You guys have brought up a lot of valid points, and I’d just like to add my two cents to it:
steps up to soapbox
For me, the best Disney age was in the 90s (probably because I grew up in those years, so I have a slight bias). It was in this decade that most of the films that Disney churned out were both instant classics and popular blockbusters. Most of what people would remember Disney for its characters and stories would come from this age too, like Little Mermaid, Beauty and the Beast, Aladdin, Lion King, Hunchback of Notre Dame, Pocahantas, Mulan, Hercules, Tarzan…
That’s not to say that there weren’t classics before this decade (such as Snow White, Pinnochio, Dumbo, Fox and the Hound, Black Cauldron, yadadyadayda), but the films really gained international prominence and popularity around this age. People actually began to think that animated films were not just “cartoons for kids”, but films to take the entire family to, and marketing campaigns hyped up this films to become movie events unlike anything seen in earlier decades.

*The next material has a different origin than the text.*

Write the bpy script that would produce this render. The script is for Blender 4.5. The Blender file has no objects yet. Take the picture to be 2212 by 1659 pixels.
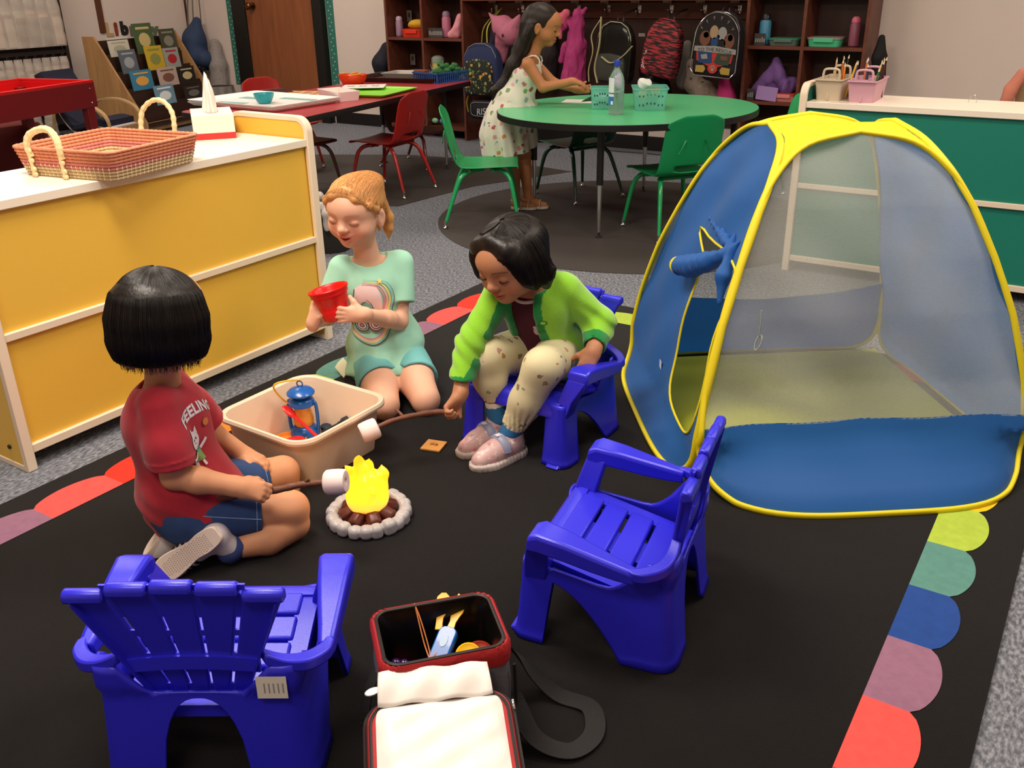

Then as we entered the new millenium, interest started to wane, partly because the storytellers rested on their laurels and resorted to cheap sequels or pop-culture savvy plots (and partly because of the Roy-Eisner debacle). Dinosaur and Emperor’s New Groove were passable family entertainment, but because under new management, genre-pushing films such as Atlantis, Treasure Planet and Brother Bear (all excellent films that represent the best of both traditional and modern animation by the way) were not publicised (in my opinion) heavily enough, so box-office success started to wane. With the exception of Lilo & Stitch, 2-D animation was seen as unprofitable, and when Home on the Range (which I haven’t seen) proved the last straw, they switched to 3-D, hoping they were jumping on the CG bandwagon. When that didn’t prove successful either (wonder why? ), as shown by Chicken Little and The Wild, Disney began leaning on Pixar as a crutch, and started to churn out the DTVs and teenybopper movies (like HSM, Montana and Camp Rock) you are now seeing lately.
Which brings us full circle to the beginning. Disney needs a serious reboot, and I’m glad efforts like MtR and Bolt are starting to pay off. I’m really, really anxious for Princess and the Frog to give the spectacular comeback that we’ve all been waiting for, and I hope that is is the prelude to another golden era of enduring classics that will stand the test of time, not another high-school movie starring Dwayne Johnson or Cuba Gooding Jr.
Please make epic films again, Disney. You have a generation of people who grew up loving your films and hate seeing it go down the drain. We await your return.